Musafir mengendarai sepeda motor Honda Beat yang ia pinjam dari temannya, sementara Miswar meminjam sepeda motor Honda Scoopy milik Fitriani atau yang akrab disapa Nyak Ni, 38 tahun, warga Gampong Lancang, Kecamatan Kembang Tanjong, yang kebetulan sedang menyantap mie Aceh di kedai kopi yang sama.

Seorang warga Gampong Pasi Ie Leubeue, yang identitasnya enggan dituliskan, menyebutkan bahwa ia melihat Samsuardi membawa serta bayi di dalam gendongan dan membonceng seorang perempuan ketika dalam perjalanan ke gubuk di tambak ikan di depan rumah Miswar.

Melalui jembatan gantung, jarak antara gubuk di tambak ikan dan kedai tersebut sekitar 200 meter.

Sekitar 20 menit berada di gubuk tersebut, mereka bergerak menuju Bank BSI KCP Kembang Tanjong di Keude Kembang Tanjong. Jaraknya 4,5 km.

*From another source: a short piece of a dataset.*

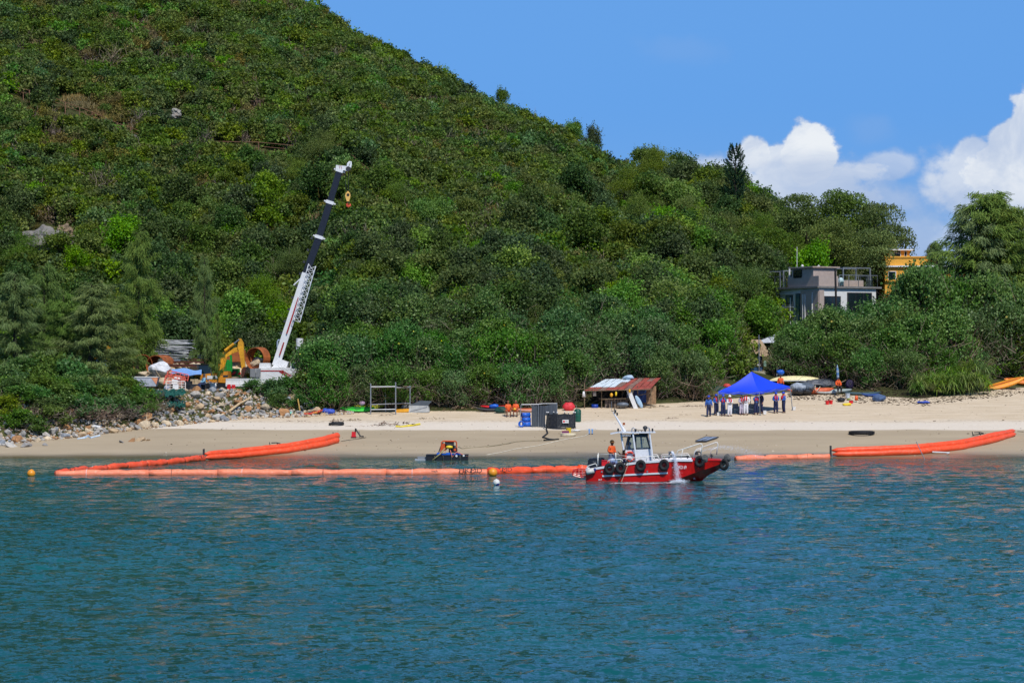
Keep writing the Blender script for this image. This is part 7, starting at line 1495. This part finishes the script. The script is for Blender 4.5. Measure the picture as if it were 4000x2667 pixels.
def raft():
    Y = 188.3; o = Wp(*c3(1290, 1262), Y); o.z = 0; k = .3507 * Y / F; t = thing('pump_raft', 'black plastic raft carrying an orange framed pump at the water edge', 'raft', o)
    def s(x, y, dy=0): return Vector(((x - 1290) * k, dy, (1272 - y) * k))
    blk = P('float_black', 28, 30, 36, .5)
    for i in range(5):
        for j in range(2): MB().box(s(1085 + i * 95, 1245, -.4 + j * .9), (.56, .8, .42)).box(s(1085 + i * 95, 1216, -.4 + j * .9), (.6, .84, .06)).build('float', blk, t)
    MB().box(s(1290, 1208, .1), (1.75, 1.2, .1)).build('pallet', bluep, t)
    for x in (1190, 1290, 1390): MB().box(s(x, 1199, -.52), (.35, .08, .16)).build('pallet_block', bluep, t)
    for x, y in ((1380, 1222), (1460, 1218)): MB().tube([s(x, y, -.85), s(x, y, -.8)], .08, 10).build('cap', white, t)
    MB().prism([s(945, 1235, -.4), s(1060, 1235, -.4), s(1090, 1262, -.4), s(950, 1262, -.4)], (0, .8, 0)).build('intake_tray', grey, t); MB().box(s(1000, 1268, -.2), (1.1, .9, .12)).build('tray_float', P('pale_float', 160, 168, 176, .5), t)
    b = MB(); op = P('frame_orange', 206, 84, 36, .5)
    for dy in (-.35, .45): b.tube([s(1200, 1200, dy), s(1212, 1075, dy), s(1225, 1062, dy), s(1365, 1064, dy), s(1378, 1078, dy), s(1382, 1200, dy)], .035, 6)
    for x, y in ((1212, 1072), (1375, 1070), (1205, 1180), (1380, 1180), (1290, 1062)): b.bar(s(x, y, -.35), s(x, y, .45), .05)
    b.build('roll_frame', op, t)
    MB().tube([s(1238, 1130, -.3), s(1238, 1130, .35)], .27, 16).build('flywheel_guard', op, t); MB().box(s(1300, 1100, 0), (.65, .6, .42)).box(s(1330, 1150, 0), (.5, .6, .5)).build('engine', dark, t); MB().ball(s(1298, 1128, -.38), (.26, .16, .13), 12, 8).tube([s(1265, 1128, -.38), s(1335, 1128, -.38)], .09, 8).build('pump_head', yelp, t, True)
    MB().tube([s(1290, 1085, -.1), s(1310, 1070, -.1), s(1345, 1085, -.1)], .05, 7).build('air_filter', white, t)
    w = MB().torus(s(1362, 1155, -.45), .14, .05, RX(1.57), 16, 7).build('wheel', black, t, True); MB().tube([s(1362, 1155, -.5), s(1362, 1155, -.4)], .1, 12).build('rim', op, w)
    MB().tube([s(1250, 1140, -.5), s(1200, 1200, -.8), s(1115, 1268, -.95)], .055, 7).build('suction_hose', P('olive_hose', 150, 140, 96, .7), t, True); MB().tube([s(1230, 1075, -.1), s(1200, 1130, -.2), s(1180, 1190, -.3)], .04, 6).build('hose', black, t)
    MB().tube([s(1310, 1160, -.55), s(1335, 1235, -.9), s(1380, 1180, -.6), s(1500, 1225, -.8)], .03, 5).build('strap', P('salmon_strap', 232, 130, 100, .7), t)
raft()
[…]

Musafir meninggalkan gubuk di tambak ikan paling awal untuk mengembalikan sepeda motor Honda Beat pada pemilik sepeda motor di kedai kopi di sisi abutment jembatan gantung. Ia kemudian dijemput Samsuardi bersama bayinya.

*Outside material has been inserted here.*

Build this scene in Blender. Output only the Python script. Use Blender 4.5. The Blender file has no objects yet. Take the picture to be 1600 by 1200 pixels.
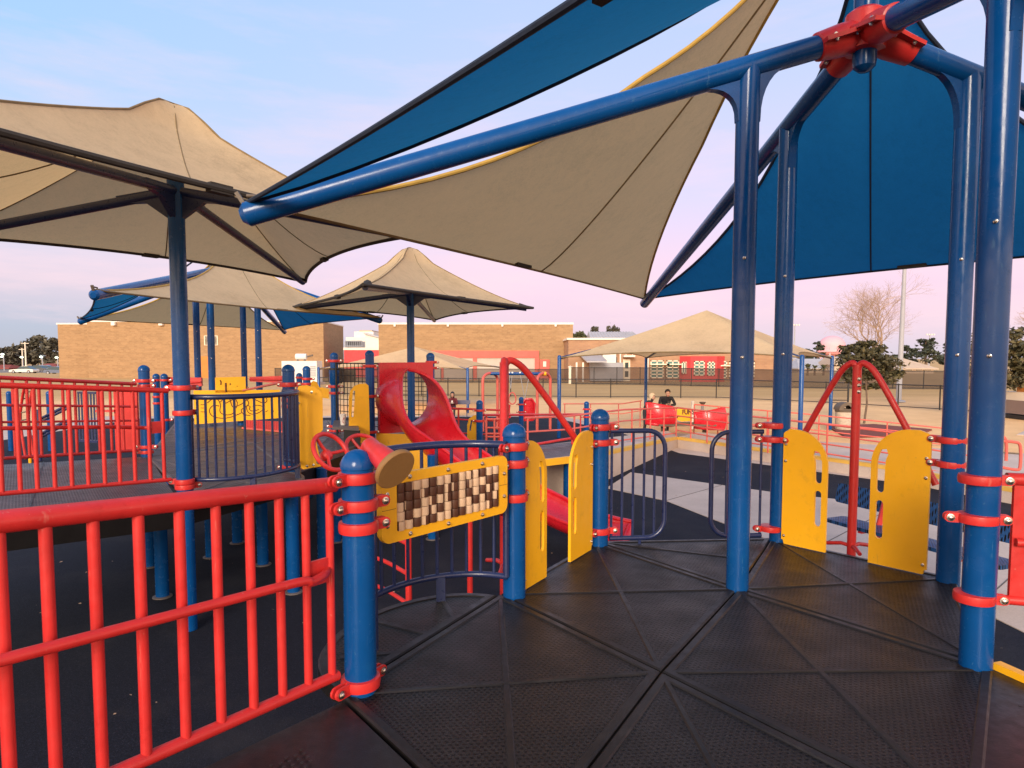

Miswar, yang meninggalkan gubuk di tambak ikan paling terakhir, kemudian menyusul Musafir dan Samsuardi dengan sepeda motor Honda Scoopy milik Nyak Ni. Istri Samsuardi duduk diboncengnya. 

Sesampainya di bank BSI, Musafir dan Samsuardi, yang menggendong bayi, berdiri di teras kedai fotocopy Counter 25 di samping bank sembari mengamati istri Samsuardi yang masuk ke dalam anjungan tunai mandiri (ATM) bank BSI. Perempuan itu terlihat menggenggam plastik kresek, sementara Miswar berdiri di depan ATM. 

“Tujuan ke ATM untuk mentransfer uang setelah kesepakatan harga diputuskan di gubuk di tambak ikan,” kata sumber sinarpidie.co yang identitasnya enggan dituliskan. 

Setelah keluar dari ATM, perempuan tersebut menaruh plastik kresek di pengait sepeda motor Honda Scoopy. Miswar mengambil plastik kresek tersebut lalu berjalan ke arah kedai fotocopy di samping Bank BSI.

Miswar dibanting Briptu Akbar Juleo di depan sebuah ruko di samping Bank Syariah Indonesia (BSI) Kantor Cabang Pembantu (KCP) Kembang Tanjong pada Kamis, 26 Mei 2022 sore. (Sinar Pidie/Firdaus).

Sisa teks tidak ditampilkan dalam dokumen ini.